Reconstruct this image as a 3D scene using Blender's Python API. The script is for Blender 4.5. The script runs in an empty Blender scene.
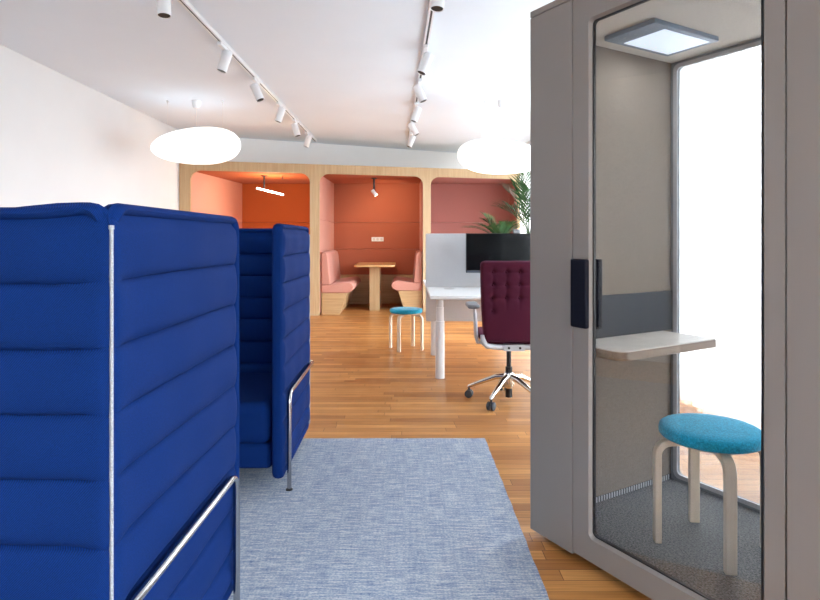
import bpy, bmesh, math, random
from math import sin, cos, pi, radians, sqrt
from mathutils import Vector, Matrix

random.seed(7)
scene = bpy.context.scene
COL = scene.collection
H_CAM = 1.22
F_PX = 590.0

# ------------------------------------------------------------------ materials
def new_mat(name):
    m = bpy.data.materials.new(name)
    m.use_nodes = True
    nt = m.node_tree
    b = nt.nodes['Principled BSDF']
    return m, nt, b

def plain(name, col, rough=0.5, metal=0.0, spec=None, noise=0.04, nscale=30.0, bump=0.0, bscale=200.0, sheen=0.0):
    m, nt, b = new_mat(name)
    b.inputs['Roughness'].default_value = rough
    b.inputs['Metallic'].default_value = metal
    if spec is not None:
        b.inputs['Specular IOR Level'].default_value = spec
    if sheen:
        b.inputs['Sheen Weight'].default_value = sheen
        b.inputs['Sheen Roughness'].default_value = 0.5
    tc = nt.nodes.new('ShaderNodeTexCoord')
    n = nt.nodes.new('ShaderNodeTexNoise')
    n.inputs['Scale'].default_value = nscale
    n.inputs['Detail'].default_value = 3
    nt.links.new(tc.outputs['Object'], n.inputs['Vector'])
    r = nt.nodes.new('ShaderNodeValToRGB')
    r.color_ramp.elements[0].position = 0.3
    r.color_ramp.elements[1].position = 0.7
    r.color_ramp.elements[0].color = tuple(c * (1 - noise) for c in col) + (1,)
    r.color_ramp.elements[1].color = tuple(min(1, c * (1 + noise)) for c in col) + (1,)
    nt.links.new(n.outputs['Fac'], r.inputs['Fac'])
    nt.links.new(r.outputs['Color'], b.inputs['Base Color'])
    if bump:
        n2 = nt.nodes.new('ShaderNodeTexNoise')
        n2.inputs['Scale'].default_value = bscale
        n2.inputs['Detail'].default_value = 2
        nt.links.new(tc.outputs['Object'], n2.inputs['Vector'])
        bp = nt.nodes.new('ShaderNodeBump')
        bp.inputs['Strength'].default_value = bump
        bp.inputs['Distance'].default_value = 0.002
        nt.links.new(n2.outputs['Fac'], bp.inputs['Height'])
        nt.links.new(bp.outputs['Normal'], b.inputs['Normal'])
    return m

def wood(name, c0, c1, axis='Z', rough=0.45, scale=1.0):
    m, nt, b = new_mat(name)
    b.inputs['Roughness'].default_value = rough
    tc = nt.nodes.new('ShaderNodeTexCoord')
    mp = nt.nodes.new('ShaderNodeMapping')
    s = {'X': (1.2, 26, 26), 'Y': (26, 1.2, 26), 'Z': (26, 26, 1.2)}[axis]
    mp.inputs['Scale'].default_value = tuple(v * scale for v in s)
    nt.links.new(tc.outputs['Object'], mp.inputs['Vector'])
    n = nt.nodes.new('ShaderNodeTexNoise')
    n.inputs['Scale'].default_value = 1.6
    n.inputs['Detail'].default_value = 6
    n.inputs['Roughness'].default_value = 0.6
    nt.links.new(mp.outputs['Vector'], n.inputs['Vector'])
    r = nt.nodes.new('ShaderNodeValToRGB')
    r.color_ramp.elements[0].position = 0.3
    r.color_ramp.elements[1].position = 0.7
    r.color_ramp.elements[0].color = c0 + (1,)
    r.color_ramp.elements[1].color = c1 + (1,)
    nt.links.new(n.outputs['Fac'], r.inputs['Fac'])
    nt.links.new(r.outputs['Color'], b.inputs['Base Color'])
    return m

def twill(name, c0, c1, rough=0.9, scale=520.0, sheen=0.3, bump=0.35, tint=None):
    """woven upholstery: a fine diagonal twill plus soft mottling"""
    m, nt, b = new_mat(name)
    b.inputs['Roughness'].default_value = rough
    b.inputs['Specular IOR Level'].default_value = 0.12
    b.inputs['Sheen Weight'].default_value = sheen
    b.inputs['Sheen Roughness'].default_value = 0.45
    if tint:
        b.inputs['Sheen Tint'].default_value = tint + (1,)
    tc = nt.nodes.new('ShaderNodeTexCoord')
    w = nt.nodes.new('ShaderNodeTexWave')
    w.wave_type = 'BANDS'
    w.bands_direction = 'DIAGONAL'
    w.inputs['Scale'].default_value = scale / 9.0
    w.inputs['Distortion'].default_value = 1.2
    w.inputs['Detail'].default_value = 1
    w.inputs['Detail Scale'].default_value = 4
    nt.links.new(tc.outputs['Object'], w.inputs['Vector'])
    n = nt.nodes.new('ShaderNodeTexNoise')
    n.inputs['Scale'].default_value = 420
    n.inputs['Detail'].default_value = 2
    nt.links.new(tc.outputs['Object'], n.inputs['Vector'])
    mx = nt.nodes.new('ShaderNodeMix')
    mx.inputs[0].default_value = 0.5
    nt.links.new(w.outputs['Fac'], mx.inputs[2])
    nt.links.new(n.outputs['Fac'], mx.inputs[3])
    r = nt.nodes.new('ShaderNodeValToRGB')
    r.color_ramp.elements[0].position = 0.25
    r.color_ramp.elements[1].position = 0.75
    r.color_ramp.elements[0].color = c0 + (1,)
    r.color_ramp.elements[1].color = c1 + (1,)
    nt.links.new(mx.outputs[0], r.inputs['Fac'])
    nt.links.new(r.outputs['Color'], b.inputs['Base Color'])
    bp = nt.nodes.new('ShaderNodeBump')
    bp.inputs['Strength'].default_value = bump
    bp.inputs['Distance'].default_value = 0.002
    nt.links.new(mx.outputs[0], bp.inputs['Height'])
    nt.links.new(bp.outputs['Normal'], b.inputs['Normal'])
    return m

def emit(name, col, strength):
    m, nt, b = new_mat(name)
    b.inputs['Base Color'].default_value = col + (1,)
    b.inputs['Emission Color'].default_value = col + (1,)
    b.inputs['Emission Strength'].default_value = strength
    return m

def floor_mat():
    m, nt, b = new_mat('strip_oak_floor')
    tc = nt.nodes.new('ShaderNodeTexCoord')
    br = nt.nodes.new('ShaderNodeTexBrick')
    br.offset = 0.0
    br.offset_frequency = 2
    br.inputs['Scale'].default_value = 1.0
    br.inputs['Brick Width'].default_value = 0.78
    br.inputs['Row Height'].default_value = 0.068
    br.inputs['Mortar Size'].default_value = 0.0016
    br.inputs['Mortar Smooth'].default_value = 0.2
    br.inputs['Bias'].default_value = 0.0
    br.inputs['Color1'].default_value = (0, 0, 0, 1)
    br.inputs['Color2'].default_value = (1, 1, 1, 1)
    br.inputs['Mortar'].default_value = (0.5, 0.5, 0.5, 1)
    sp = nt.nodes.new('ShaderNodeSeparateXYZ'); nt.links.new(tc.outputs['Object'], sp.inputs[0])
    def mth(op, a, b):
        k = nt.nodes.new('ShaderNodeMath'); k.operation = op
        for idx, v in enumerate((a, b)):
            if v is None: continue
            if isinstance(v, float): k.inputs[idx].default_value = v
            else: nt.links.new(v, k.inputs[idx])
        return k.outputs[0]
    yy = mth('ADD', sp.outputs['Y'], 20.4)                 # strips keep to rows of 68 mm, each row shifted at random
    row = mth('FLOOR', mth('DIVIDE', yy, 0.068), None)
    wn_ = nt.nodes.new('ShaderNodeTexWhiteNoise'); wn_.noise_dimensions = '1D'; nt.links.new(row, wn_.inputs['W'])
    xx_ = mth('ADD', mth('ADD', sp.outputs['X'], 40.0), mth('MULTIPLY', wn_.outputs['Value'], 7.8))
    cb = nt.nodes.new('ShaderNodeCombineXYZ'); nt.links.new(xx_, cb.inputs[0]); nt.links.new(yy, cb.inputs[1])
    nt.links.new(cb.outputs[0], br.inputs['Vector'])
    ramp = nt.nodes.new('ShaderNodeValToRGB')
    cr = ramp.color_ramp
    cr.elements[0].position = 0.0
    cr.elements[0].color = (0.35, 0.140, 0.040, 1)
    cr.elements[1].position = 1.0
    cr.elements[1].color = (0.62, 0.31, 0.105, 1)
    e = cr.elements.new(0.45); e.color = (0.47, 0.212, 0.062, 1)
    e = cr.elements.new(0.75); e.color = (0.54, 0.255, 0.080, 1)
    nt.links.new(br.outputs['Color'], ramp.inputs['Fac'])
    mp = nt.nodes.new('ShaderNodeMapping')
    mp.inputs['Scale'].default_value = (2.2, 60, 1)
    nt.links.new(tc.outputs['Object'], mp.inputs['Vector'])
    n = nt.nodes.new('ShaderNodeTexNoise')
    n.inputs['Scale'].default_value = 1.5
    n.inputs['Detail'].default_value = 5
    nt.links.new(mp.outputs['Vector'], n.inputs['Vector'])
    r2 = nt.nodes.new('ShaderNodeValToRGB')
    r2.color_ramp.elements[0].position = 0.3
    r2.color_ramp.elements[0].color = (0.72, 0.68, 0.62, 1)
    r2.color_ramp.elements[1].position = 0.65
    r2.color_ramp.elements[1].color = (1.06, 1.06, 1.06, 1)
    nt.links.new(n.outputs['Fac'], r2.inputs['Fac'])
    mul = nt.nodes.new('ShaderNodeMix'); mul.data_type = 'RGBA'; mul.blend_type = 'MULTIPLY'
    mul.inputs[0].default_value = 1.0
    nt.links.new(ramp.outputs['Color'], mul.inputs[6])
    nt.links.new(r2.outputs['Color'], mul.inputs[7])
    gap = nt.nodes.new('ShaderNodeMix'); gap.data_type = 'RGBA'
    nt.links.new(br.outputs['Fac'], gap.inputs[0])
    nt.links.new(mul.outputs[2], gap.inputs[6])
    gap.inputs[7].default_value = (0.13, 0.055, 0.018, 1)
    nt.links.new(gap.outputs[2], b.inputs['Base Color'])
    n3 = nt.nodes.new('ShaderNodeTexNoise')
    n3.inputs['Scale'].default_value = 5
    nt.links.new(tc.outputs['Object'], n3.inputs['Vector'])
    mr = nt.nodes.new('ShaderNodeMapRange')
    mr.inputs['To Min'].default_value = 0.26
    mr.inputs['To Max'].default_value = 0.42
    nt.links.new(n3.outputs['Fac'], mr.inputs['Value'])
    nt.links.new(mr.outputs['Result'], b.inputs['Roughness'])
    b.inputs['Specular IOR Level'].default_value = 0.4
    bp = nt.nodes.new('ShaderNodeBump')
    bp.inputs['Strength'].default_value = 0.25
    bp.inputs['Distance'].default_value = 0.002
    bp.invert = True
    nt.links.new(br.outputs['Fac'], bp.inputs['Height'])
    nt.links.new(bp.outputs['Normal'], b.inputs['Normal'])
    return m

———

Exercise instructions
Copy exactly the lines running from the beginning of the listing through the line that has "return m, nt, b". Drop the pictures.

Response to this exercise
Reconstruct this image as a 3D scene using Blender's Python API. The script is for Blender 4.5. The script runs in an empty Blender scene.
import bpy, bmesh, math, random
from math import sin, cos, pi, radians, sqrt
from mathutils import Vector, Matrix

random.seed(7)
scene = bpy.context.scene
COL = scene.collection
H_CAM = 1.22
F_PX = 590.0

# ------------------------------------------------------------------ materials
def new_mat(name):
    m = bpy.data.materials.new(name)
    m.use_nodes = True
    nt = m.node_tree
    b = nt.nodes['Principled BSDF']
    return m, nt, b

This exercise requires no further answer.